HONG KONG - It is definitely not perfect, but the world's largest matchmaking website for the Chinese believes mathematical calculation is a good guide to pairing off couples.

For the rising number of single women in China who are well past their marriageable age but still looking for an ideal spouse, the Beijing-based www.zhenai.com is a beacon of hope with its brand of 'scientific matching'.

Using the mathematical knowledge he learnt at Cornell University, chief executive Li Song has come up with the perfect dress code for charming one's potential mate - from hairstyles to the shade of one's tights, the South China Morning Post said in a report yesterday.

And all this is retrievable from a database which the multimillionaire has painstakingly built up, the paper added.

Holding a doctorate in finance from Cornell, Dr Li worked as an investment banker in New York and then Hong Kong before returning to mainland China to apply quantitative finance to love.

He bought a free-dating site in 1998 and subsequently transformed it into an integrated Internet and call centre matchmaking service.

Zhenai.com, which means 'cherished love', is now the largest matchmaking site for the Chinese in the world, boasting 400 call centre matchmakers, 23 million registered members and a daily sign-up rate of 30,000.

Explaining why he goes for 'mathematical matchmaking', Dr Li said: 'Because my background is more mathematically inclined, and I don't have a (psychological) theory to begin with.' He added: 'What I do is based on statistical results, reverse engineering, and make it a learning process.'

He said: 'It's an iterative process, so you try to match people and then you study the profiles of the people who have dated successfully and put this back into your database.'

Dr Li believes there is much room for his company to grow as it fills 'the need for a convenient, online version of a traditional matchmaking agency' at a time when 'everyone devotes most of their time to their jobs' and has little time for spouse-hunting.

Besides, his female clientele is fast expanding as more 'triple high' women - those with high education, a high salary and a high job position - are being left high and dry as their male peers prefer lower earners.

It does not help that many of these women - meanly called 'Great Sage that Rivals Heaven' in China, a name referring to the Monkey King of Chinese legend as 'sage' sounds the same in Mandarin as 'leftover' - have high expectations of their Mr Right.

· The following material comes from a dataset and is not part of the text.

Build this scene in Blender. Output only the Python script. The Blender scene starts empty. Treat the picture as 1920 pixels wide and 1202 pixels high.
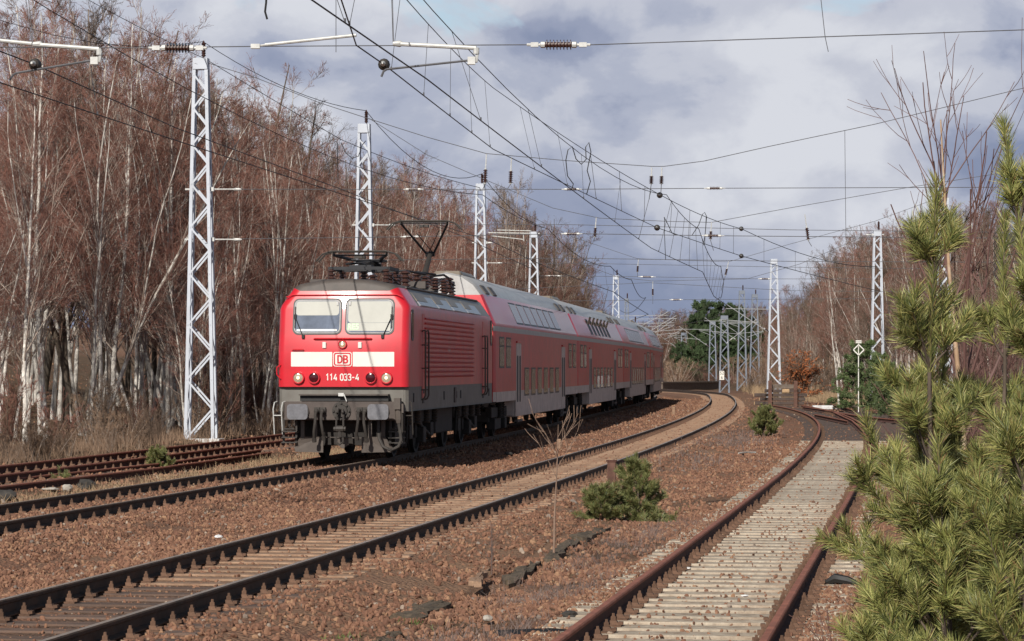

There are roughly half a million single women aged between 25 and 50 living in Beijing, with the number reaching a million in Shanghai, the newspaper reported yesterday.

Ironically, data also shows that there will be 30 million to 40 million more men of marriageable age than women by 2020, with one in every five men expected to have difficulty finding a wife.

The All-China Women's Federation released a survey last year showing that about 41 per cent of single women in China were worried they might not be able to find the right person to marry.

Only 8.1 per cent of single men felt the same way.

That probably explains why a higher proportion of women than men are paying Dr Li's website to meet up with their matched partners, although they are outnumbered by three to two in his database.